▶ [Task goal] Beneath this line are entries. Copy the range from the line with "Recreate this scene" to the line with "SC.camera = cam", ends included, exactly; leave pictures out.

▶ [Data entries]
:::

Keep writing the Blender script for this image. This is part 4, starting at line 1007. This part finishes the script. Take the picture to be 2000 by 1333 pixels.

:::

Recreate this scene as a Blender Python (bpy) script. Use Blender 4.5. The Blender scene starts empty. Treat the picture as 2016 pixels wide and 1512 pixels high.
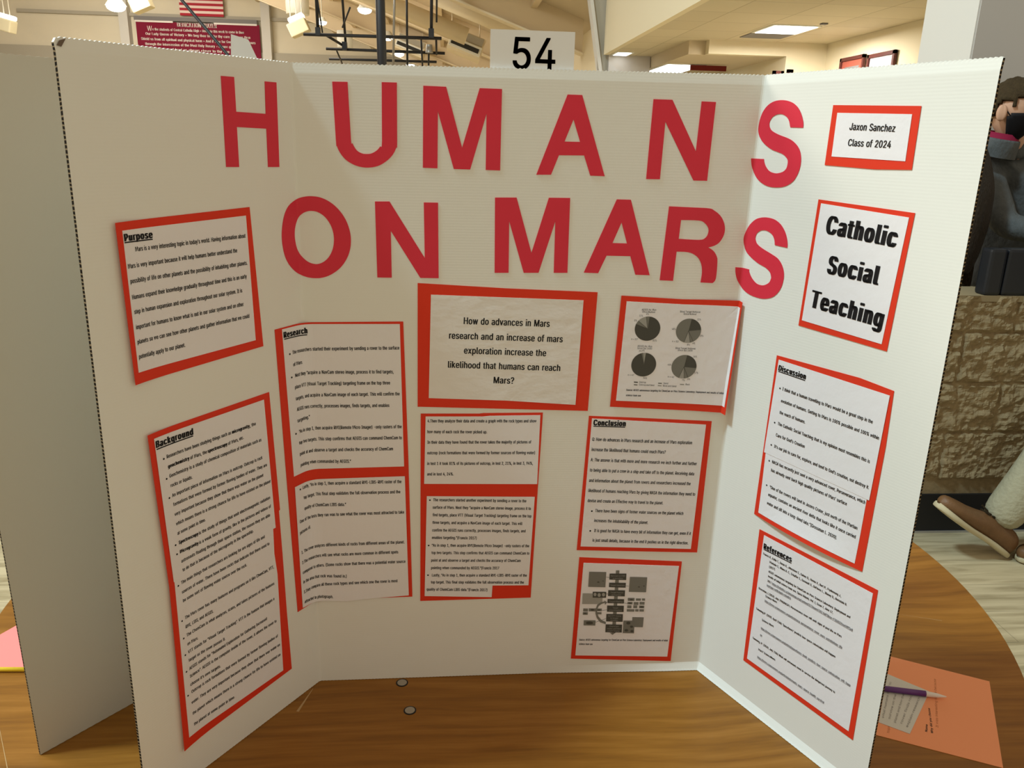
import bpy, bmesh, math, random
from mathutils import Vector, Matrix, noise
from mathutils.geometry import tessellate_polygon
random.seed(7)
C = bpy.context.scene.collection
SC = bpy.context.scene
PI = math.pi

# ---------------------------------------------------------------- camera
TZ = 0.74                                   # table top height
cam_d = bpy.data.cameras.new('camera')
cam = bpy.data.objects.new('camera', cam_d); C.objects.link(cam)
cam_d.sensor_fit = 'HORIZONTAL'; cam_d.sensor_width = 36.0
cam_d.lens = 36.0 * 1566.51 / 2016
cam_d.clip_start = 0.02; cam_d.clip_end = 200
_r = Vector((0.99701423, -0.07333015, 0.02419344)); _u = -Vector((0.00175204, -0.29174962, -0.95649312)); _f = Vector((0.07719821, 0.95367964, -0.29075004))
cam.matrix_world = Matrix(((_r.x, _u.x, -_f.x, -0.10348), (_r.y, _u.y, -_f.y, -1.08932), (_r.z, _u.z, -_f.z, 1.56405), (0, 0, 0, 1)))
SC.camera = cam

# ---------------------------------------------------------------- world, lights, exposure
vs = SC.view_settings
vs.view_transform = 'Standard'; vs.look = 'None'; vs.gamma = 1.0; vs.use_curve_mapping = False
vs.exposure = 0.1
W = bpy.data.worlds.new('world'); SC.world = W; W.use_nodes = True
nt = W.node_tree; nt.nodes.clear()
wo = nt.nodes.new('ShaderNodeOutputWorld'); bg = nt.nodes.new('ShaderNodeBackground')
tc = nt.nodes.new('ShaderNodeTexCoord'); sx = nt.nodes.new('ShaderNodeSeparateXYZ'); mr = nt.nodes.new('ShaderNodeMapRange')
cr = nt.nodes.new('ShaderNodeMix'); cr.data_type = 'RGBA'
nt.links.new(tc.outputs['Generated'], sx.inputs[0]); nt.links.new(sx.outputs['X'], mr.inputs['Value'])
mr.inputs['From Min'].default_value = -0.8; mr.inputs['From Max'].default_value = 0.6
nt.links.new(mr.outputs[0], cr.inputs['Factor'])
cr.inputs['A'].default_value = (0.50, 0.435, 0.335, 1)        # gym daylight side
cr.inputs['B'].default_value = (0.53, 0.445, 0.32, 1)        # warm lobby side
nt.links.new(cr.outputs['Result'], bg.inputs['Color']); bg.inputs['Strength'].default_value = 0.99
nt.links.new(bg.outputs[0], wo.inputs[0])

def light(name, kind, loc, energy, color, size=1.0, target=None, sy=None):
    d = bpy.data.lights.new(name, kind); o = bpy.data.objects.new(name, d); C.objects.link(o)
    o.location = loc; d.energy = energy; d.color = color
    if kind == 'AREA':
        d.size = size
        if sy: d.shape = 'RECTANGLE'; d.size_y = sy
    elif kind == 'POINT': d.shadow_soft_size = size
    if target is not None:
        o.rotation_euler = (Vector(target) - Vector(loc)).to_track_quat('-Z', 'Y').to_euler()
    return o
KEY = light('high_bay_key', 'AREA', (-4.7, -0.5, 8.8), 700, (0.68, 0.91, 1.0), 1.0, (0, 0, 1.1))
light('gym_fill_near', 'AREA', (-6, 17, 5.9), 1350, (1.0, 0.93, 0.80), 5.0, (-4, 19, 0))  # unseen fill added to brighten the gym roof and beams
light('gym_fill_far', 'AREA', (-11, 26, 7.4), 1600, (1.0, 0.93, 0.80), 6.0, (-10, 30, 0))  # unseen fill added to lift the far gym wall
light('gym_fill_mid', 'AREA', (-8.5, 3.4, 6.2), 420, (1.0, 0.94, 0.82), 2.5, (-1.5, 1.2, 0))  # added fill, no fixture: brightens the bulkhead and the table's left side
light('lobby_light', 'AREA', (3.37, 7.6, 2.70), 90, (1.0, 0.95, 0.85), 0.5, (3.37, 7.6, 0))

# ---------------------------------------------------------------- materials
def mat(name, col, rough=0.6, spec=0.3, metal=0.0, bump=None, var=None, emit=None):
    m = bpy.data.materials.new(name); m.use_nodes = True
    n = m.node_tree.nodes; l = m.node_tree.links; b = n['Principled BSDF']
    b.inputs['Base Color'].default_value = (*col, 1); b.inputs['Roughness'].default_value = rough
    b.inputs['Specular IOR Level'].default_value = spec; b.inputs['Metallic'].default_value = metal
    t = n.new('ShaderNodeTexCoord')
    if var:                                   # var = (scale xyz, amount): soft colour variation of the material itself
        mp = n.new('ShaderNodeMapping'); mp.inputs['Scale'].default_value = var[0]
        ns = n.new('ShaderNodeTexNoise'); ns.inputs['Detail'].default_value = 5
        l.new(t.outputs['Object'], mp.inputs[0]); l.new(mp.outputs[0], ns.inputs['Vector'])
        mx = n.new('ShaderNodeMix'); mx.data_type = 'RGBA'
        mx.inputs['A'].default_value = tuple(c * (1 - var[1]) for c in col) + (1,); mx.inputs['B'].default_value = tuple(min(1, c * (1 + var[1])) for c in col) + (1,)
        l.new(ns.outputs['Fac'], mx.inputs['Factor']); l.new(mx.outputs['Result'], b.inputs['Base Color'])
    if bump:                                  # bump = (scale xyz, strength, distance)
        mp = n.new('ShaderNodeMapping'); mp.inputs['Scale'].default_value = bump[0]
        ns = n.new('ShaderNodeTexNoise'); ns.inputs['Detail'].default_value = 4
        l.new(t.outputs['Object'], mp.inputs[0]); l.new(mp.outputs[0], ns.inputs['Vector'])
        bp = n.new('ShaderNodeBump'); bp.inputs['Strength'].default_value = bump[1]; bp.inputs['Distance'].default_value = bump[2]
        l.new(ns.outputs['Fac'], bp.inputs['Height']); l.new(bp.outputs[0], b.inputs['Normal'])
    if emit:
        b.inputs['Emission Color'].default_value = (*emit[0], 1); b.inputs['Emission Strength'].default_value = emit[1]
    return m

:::

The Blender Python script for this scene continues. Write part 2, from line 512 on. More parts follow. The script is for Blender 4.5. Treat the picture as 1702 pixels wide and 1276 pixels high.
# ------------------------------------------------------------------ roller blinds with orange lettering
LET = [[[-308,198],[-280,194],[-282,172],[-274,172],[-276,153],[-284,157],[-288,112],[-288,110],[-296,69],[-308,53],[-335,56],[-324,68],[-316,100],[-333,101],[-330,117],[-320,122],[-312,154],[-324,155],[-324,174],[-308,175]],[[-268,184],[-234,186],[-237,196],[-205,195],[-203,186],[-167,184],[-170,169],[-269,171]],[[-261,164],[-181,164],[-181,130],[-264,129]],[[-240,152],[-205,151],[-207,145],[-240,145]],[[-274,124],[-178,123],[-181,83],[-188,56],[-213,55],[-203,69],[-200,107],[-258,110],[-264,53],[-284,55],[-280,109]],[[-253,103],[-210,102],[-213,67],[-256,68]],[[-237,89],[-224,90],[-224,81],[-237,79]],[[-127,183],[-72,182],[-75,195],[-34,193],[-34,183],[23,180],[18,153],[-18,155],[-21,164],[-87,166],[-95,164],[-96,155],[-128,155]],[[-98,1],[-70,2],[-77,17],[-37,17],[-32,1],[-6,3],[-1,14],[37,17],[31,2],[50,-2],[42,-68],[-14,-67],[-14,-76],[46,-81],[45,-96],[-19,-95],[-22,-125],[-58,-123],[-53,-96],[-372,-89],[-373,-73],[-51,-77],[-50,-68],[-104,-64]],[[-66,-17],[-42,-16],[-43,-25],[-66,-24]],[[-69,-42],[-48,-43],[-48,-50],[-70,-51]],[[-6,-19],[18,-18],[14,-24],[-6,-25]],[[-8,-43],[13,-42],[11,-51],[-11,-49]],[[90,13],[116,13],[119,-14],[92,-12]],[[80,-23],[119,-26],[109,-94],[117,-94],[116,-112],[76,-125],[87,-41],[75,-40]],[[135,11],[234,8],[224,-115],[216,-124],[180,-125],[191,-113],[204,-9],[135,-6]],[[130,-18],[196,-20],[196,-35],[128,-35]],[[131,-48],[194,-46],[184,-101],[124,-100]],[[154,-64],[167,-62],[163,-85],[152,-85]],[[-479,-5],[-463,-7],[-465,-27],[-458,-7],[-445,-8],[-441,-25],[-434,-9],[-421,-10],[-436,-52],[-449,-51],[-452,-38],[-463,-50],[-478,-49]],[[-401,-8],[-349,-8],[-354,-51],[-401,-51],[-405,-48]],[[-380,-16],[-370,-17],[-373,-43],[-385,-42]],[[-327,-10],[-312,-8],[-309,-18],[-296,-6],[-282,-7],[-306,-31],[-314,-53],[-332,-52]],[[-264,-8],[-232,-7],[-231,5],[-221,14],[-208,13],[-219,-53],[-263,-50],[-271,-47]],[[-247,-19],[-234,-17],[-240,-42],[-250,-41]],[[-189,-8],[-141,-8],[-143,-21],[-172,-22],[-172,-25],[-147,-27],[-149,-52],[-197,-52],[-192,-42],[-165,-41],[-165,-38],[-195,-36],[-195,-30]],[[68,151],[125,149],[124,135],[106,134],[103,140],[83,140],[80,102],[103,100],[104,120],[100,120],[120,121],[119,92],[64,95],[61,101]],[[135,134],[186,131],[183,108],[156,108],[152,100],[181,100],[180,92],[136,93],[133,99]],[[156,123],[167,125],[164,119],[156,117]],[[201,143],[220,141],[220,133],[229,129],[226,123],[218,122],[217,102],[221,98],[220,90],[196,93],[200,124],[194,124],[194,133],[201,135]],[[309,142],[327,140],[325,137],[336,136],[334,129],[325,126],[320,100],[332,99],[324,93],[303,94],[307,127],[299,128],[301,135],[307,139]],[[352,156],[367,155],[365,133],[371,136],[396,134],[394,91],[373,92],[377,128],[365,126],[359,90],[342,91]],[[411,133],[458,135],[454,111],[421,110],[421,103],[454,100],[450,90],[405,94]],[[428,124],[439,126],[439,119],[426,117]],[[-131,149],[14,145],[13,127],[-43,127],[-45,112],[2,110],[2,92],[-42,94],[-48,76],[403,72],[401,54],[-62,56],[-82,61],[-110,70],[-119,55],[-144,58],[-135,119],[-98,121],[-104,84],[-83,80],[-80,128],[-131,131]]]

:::

▶ [Solution for this problem]
Recreate this scene as a Blender Python (bpy) script. Use Blender 4.5. The Blender scene starts empty. Treat the picture as 2016 pixels wide and 1512 pixels high.
import bpy, bmesh, math, random
from mathutils import Vector, Matrix, noise
from mathutils.geometry import tessellate_polygon
random.seed(7)
C = bpy.context.scene.collection
SC = bpy.context.scene
PI = math.pi

# ---------------------------------------------------------------- camera
TZ = 0.74                                   # table top height
cam_d = bpy.data.cameras.new('camera')
cam = bpy.data.objects.new('camera', cam_d); C.objects.link(cam)
cam_d.sensor_fit = 'HORIZONTAL'; cam_d.sensor_width = 36.0
cam_d.lens = 36.0 * 1566.51 / 2016
cam_d.clip_start = 0.02; cam_d.clip_end = 200
_r = Vector((0.99701423, -0.07333015, 0.02419344)); _u = -Vector((0.00175204, -0.29174962, -0.95649312)); _f = Vector((0.07719821, 0.95367964, -0.29075004))
cam.matrix_world = Matrix(((_r.x, _u.x, -_f.x, -0.10348), (_r.y, _u.y, -_f.y, -1.08932), (_r.z, _u.z, -_f.z, 1.56405), (0, 0, 0, 1)))
SC.camera = cam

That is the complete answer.